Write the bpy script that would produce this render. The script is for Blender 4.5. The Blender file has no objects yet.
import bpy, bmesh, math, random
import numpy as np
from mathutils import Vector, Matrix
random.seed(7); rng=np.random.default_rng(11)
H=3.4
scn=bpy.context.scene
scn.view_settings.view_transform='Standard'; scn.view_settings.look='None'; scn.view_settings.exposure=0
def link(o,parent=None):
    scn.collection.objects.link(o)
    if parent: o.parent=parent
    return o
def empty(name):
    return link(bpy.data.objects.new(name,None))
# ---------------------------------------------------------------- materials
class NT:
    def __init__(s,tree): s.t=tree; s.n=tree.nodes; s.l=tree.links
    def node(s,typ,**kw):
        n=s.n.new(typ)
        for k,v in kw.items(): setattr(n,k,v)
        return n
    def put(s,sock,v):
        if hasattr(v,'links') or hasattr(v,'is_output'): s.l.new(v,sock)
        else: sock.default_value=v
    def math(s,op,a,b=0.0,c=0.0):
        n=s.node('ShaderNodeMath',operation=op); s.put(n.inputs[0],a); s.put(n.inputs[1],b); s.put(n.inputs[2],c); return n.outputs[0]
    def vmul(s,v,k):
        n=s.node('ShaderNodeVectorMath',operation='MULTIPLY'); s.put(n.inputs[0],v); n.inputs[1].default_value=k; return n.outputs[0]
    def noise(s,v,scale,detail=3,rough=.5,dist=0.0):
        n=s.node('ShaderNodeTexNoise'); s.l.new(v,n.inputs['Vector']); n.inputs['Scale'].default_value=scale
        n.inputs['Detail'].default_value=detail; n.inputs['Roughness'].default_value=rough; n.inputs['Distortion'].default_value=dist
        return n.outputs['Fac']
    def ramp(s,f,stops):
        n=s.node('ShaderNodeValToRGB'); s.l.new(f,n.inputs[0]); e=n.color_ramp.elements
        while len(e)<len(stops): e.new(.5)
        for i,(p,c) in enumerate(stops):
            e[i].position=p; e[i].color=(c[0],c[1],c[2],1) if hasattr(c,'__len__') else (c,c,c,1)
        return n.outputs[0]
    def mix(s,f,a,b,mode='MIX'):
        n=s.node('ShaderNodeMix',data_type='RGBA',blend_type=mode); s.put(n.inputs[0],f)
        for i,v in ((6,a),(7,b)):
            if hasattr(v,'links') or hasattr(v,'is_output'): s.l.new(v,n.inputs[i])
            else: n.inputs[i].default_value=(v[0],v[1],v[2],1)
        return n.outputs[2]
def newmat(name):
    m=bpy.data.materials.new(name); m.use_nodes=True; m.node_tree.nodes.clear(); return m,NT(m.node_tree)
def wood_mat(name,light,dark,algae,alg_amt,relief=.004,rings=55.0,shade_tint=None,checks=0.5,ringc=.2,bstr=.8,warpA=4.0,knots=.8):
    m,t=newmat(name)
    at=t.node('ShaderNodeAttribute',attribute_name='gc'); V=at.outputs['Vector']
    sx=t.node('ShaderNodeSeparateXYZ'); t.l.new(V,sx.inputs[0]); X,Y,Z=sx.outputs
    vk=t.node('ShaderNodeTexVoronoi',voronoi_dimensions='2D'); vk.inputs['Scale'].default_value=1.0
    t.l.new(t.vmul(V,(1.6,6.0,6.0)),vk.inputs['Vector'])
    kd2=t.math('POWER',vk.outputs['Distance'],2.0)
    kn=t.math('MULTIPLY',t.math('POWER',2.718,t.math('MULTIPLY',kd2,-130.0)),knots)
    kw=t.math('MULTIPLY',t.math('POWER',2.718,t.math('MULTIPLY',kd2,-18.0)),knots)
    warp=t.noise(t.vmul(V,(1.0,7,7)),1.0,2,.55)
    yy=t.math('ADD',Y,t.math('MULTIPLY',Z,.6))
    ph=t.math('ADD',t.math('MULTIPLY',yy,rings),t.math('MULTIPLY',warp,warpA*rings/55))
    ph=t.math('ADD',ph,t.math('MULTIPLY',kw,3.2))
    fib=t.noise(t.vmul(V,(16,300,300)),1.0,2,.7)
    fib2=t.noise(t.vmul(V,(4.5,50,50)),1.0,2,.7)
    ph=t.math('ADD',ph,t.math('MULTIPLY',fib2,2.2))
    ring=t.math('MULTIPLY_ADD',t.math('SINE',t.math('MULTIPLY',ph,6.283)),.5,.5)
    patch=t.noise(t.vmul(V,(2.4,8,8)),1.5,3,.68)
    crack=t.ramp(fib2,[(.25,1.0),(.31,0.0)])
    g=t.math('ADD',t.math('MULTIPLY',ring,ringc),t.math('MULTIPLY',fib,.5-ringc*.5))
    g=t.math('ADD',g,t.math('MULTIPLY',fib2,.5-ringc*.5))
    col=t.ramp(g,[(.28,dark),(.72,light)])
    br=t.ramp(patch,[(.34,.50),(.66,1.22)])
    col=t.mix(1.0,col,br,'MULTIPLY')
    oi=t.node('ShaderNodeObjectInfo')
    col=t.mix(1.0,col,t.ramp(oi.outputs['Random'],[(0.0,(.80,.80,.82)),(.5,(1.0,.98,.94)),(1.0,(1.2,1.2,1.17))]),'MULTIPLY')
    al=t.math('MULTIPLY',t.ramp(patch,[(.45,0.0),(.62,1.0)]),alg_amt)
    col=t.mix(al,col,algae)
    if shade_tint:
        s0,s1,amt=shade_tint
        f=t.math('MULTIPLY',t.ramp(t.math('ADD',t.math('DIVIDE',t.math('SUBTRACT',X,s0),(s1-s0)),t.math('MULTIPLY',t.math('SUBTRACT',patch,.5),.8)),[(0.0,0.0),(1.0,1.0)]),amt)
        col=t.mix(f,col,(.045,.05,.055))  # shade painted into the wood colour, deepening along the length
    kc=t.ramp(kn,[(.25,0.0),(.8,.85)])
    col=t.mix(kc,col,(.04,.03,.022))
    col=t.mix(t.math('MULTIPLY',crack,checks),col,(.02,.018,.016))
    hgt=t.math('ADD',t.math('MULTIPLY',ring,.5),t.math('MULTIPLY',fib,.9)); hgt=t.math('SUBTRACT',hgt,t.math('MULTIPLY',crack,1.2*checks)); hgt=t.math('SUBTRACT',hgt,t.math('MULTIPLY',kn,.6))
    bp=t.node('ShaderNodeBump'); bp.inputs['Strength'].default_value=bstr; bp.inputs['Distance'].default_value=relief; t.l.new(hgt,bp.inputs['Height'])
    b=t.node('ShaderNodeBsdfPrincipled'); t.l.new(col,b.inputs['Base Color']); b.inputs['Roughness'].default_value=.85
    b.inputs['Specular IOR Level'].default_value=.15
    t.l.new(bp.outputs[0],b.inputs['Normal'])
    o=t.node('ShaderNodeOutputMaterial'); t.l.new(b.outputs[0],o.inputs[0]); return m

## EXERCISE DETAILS
Extract every line above exactly as it stands.

## RESULT
Write the bpy script that would produce this render. The script is for Blender 4.5. The Blender file has no objects yet.
import bpy, bmesh, math, random
import numpy as np
from mathutils import Vector, Matrix
random.seed(7); rng=np.random.default_rng(11)
H=3.4
scn=bpy.context.scene
scn.view_settings.view_transform='Standard'; scn.view_settings.look='None'; scn.view_settings.exposure=0
def link(o,parent=None):
    scn.collection.objects.link(o)
    if parent: o.parent=parent
    return o
def empty(name):
    return link(bpy.data.objects.new(name,None))
# ---------------------------------------------------------------- materials
class NT:
    def __init__(s,tree): s.t=tree; s.n=tree.nodes; s.l=tree.links
    def node(s,typ,**kw):
        n=s.n.new(typ)
        for k,v in kw.items(): setattr(n,k,v)
        return n
    def put(s,sock,v):
        if hasattr(v,'links') or hasattr(v,'is_output'): s.l.new(v,sock)
        else: sock.default_value=v
    def math(s,op,a,b=0.0,c=0.0):
        n=s.node('ShaderNodeMath',operation=op); s.put(n.inputs[0],a); s.put(n.inputs[1],b); s.put(n.inputs[2],c); return n.outputs[0]
    def vmul(s,v,k):
        n=s.node('ShaderNodeVectorMath',operation='MULTIPLY'); s.put(n.inputs[0],v); n.inputs[1].default_value=k; return n.outputs[0]
    def noise(s,v,scale,detail=3,rough=.5,dist=0.0):
        n=s.node('ShaderNodeTexNoise'); s.l.new(v,n.inputs['Vector']); n.inputs['Scale'].default_value=scale
        n.inputs['Detail'].default_value=detail; n.inputs['Roughness'].default_value=rough; n.inputs['Distortion'].default_value=dist
        return n.outputs['Fac']
    def ramp(s,f,stops):
        n=s.node('ShaderNodeValToRGB'); s.l.new(f,n.inputs[0]); e=n.color_ramp.elements
        while len(e)<len(stops): e.new(.5)
        for i,(p,c) in enumerate(stops):
            e[i].position=p; e[i].color=(c[0],c[1],c[2],1) if hasattr(c,'__len__') else (c,c,c,1)
        return n.outputs[0]
    def mix(s,f,a,b,mode='MIX'):
        n=s.node('ShaderNodeMix',data_type='RGBA',blend_type=mode); s.put(n.inputs[0],f)
        for i,v in ((6,a),(7,b)):
            if hasattr(v,'links') or hasattr(v,'is_output'): s.l.new(v,n.inputs[i])
            else: n.inputs[i].default_value=(v[0],v[1],v[2],1)
        return n.outputs[2]
def newmat(name):
    m=bpy.data.materials.new(name); m.use_nodes=True; m.node_tree.nodes.clear(); return m,NT(m.node_tree)
def wood_mat(name,light,dark,algae,alg_amt,relief=.004,rings=55.0,shade_tint=None,checks=0.5,ringc=.2,bstr=.8,warpA=4.0,knots=.8):
    m,t=newmat(name)
    at=t.node('ShaderNodeAttribute',attribute_name='gc'); V=at.outputs['Vector']
    sx=t.node('ShaderNodeSeparateXYZ'); t.l.new(V,sx.inputs[0]); X,Y,Z=sx.outputs
    vk=t.node('ShaderNodeTexVoronoi',voronoi_dimensions='2D'); vk.inputs['Scale'].default_value=1.0
    t.l.new(t.vmul(V,(1.6,6.0,6.0)),vk.inputs['Vector'])
    kd2=t.math('POWER',vk.outputs['Distance'],2.0)
    kn=t.math('MULTIPLY',t.math('POWER',2.718,t.math('MULTIPLY',kd2,-130.0)),knots)
    kw=t.math('MULTIPLY',t.math('POWER',2.718,t.math('MULTIPLY',kd2,-18.0)),knots)
    warp=t.noise(t.vmul(V,(1.0,7,7)),1.0,2,.55)
    yy=t.math('ADD',Y,t.math('MULTIPLY',Z,.6))
    ph=t.math('ADD',t.math('MULTIPLY',yy,rings),t.math('MULTIPLY',warp,warpA*rings/55))
    ph=t.math('ADD',ph,t.math('MULTIPLY',kw,3.2))
    fib=t.noise(t.vmul(V,(16,300,300)),1.0,2,.7)
    fib2=t.noise(t.vmul(V,(4.5,50,50)),1.0,2,.7)
    ph=t.math('ADD',ph,t.math('MULTIPLY',fib2,2.2))
    ring=t.math('MULTIPLY_ADD',t.math('SINE',t.math('MULTIPLY',ph,6.283)),.5,.5)
    patch=t.noise(t.vmul(V,(2.4,8,8)),1.5,3,.68)
    crack=t.ramp(fib2,[(.25,1.0),(.31,0.0)])
    g=t.math('ADD',t.math('MULTIPLY',ring,ringc),t.math('MULTIPLY',fib,.5-ringc*.5))
    g=t.math('ADD',g,t.math('MULTIPLY',fib2,.5-ringc*.5))
    col=t.ramp(g,[(.28,dark),(.72,light)])
    br=t.ramp(patch,[(.34,.50),(.66,1.22)])
    col=t.mix(1.0,col,br,'MULTIPLY')
    oi=t.node('ShaderNodeObjectInfo')
    col=t.mix(1.0,col,t.ramp(oi.outputs['Random'],[(0.0,(.80,.80,.82)),(.5,(1.0,.98,.94)),(1.0,(1.2,1.2,1.17))]),'MULTIPLY')
    al=t.math('MULTIPLY',t.ramp(patch,[(.45,0.0),(.62,1.0)]),alg_amt)
    col=t.mix(al,col,algae)
    if shade_tint:
        s0,s1,amt=shade_tint
        f=t.math('MULTIPLY',t.ramp(t.math('ADD',t.math('DIVIDE',t.math('SUBTRACT',X,s0),(s1-s0)),t.math('MULTIPLY',t.math('SUBTRACT',patch,.5),.8)),[(0.0,0.0),(1.0,1.0)]),amt)
        col=t.mix(f,col,(.045,.05,.055))  # shade painted into the wood colour, deepening along the length
    kc=t.ramp(kn,[(.25,0.0),(.8,.85)])
    col=t.mix(kc,col,(.04,.03,.022))
    col=t.mix(t.math('MULTIPLY',crack,checks),col,(.02,.018,.016))
    hgt=t.math('ADD',t.math('MULTIPLY',ring,.5),t.math('MULTIPLY',fib,.9)); hgt=t.math('SUBTRACT',hgt,t.math('MULTIPLY',crack,1.2*checks)); hgt=t.math('SUBTRACT',hgt,t.math('MULTIPLY',kn,.6))
    bp=t.node('ShaderNodeBump'); bp.inputs['Strength'].default_value=bstr; bp.inputs['Distance'].default_value=relief; t.l.new(hgt,bp.inputs['Height'])
    b=t.node('ShaderNodeBsdfPrincipled'); t.l.new(col,b.inputs['Base Color']); b.inputs['Roughness'].default_value=.85
    b.inputs['Specular IOR Level'].default_value=.15
    t.l.new(bp.outputs[0],b.inputs['Normal'])
    o=t.node('ShaderNodeOutputMaterial'); t.l.new(b.outputs[0],o.inputs[0]); return m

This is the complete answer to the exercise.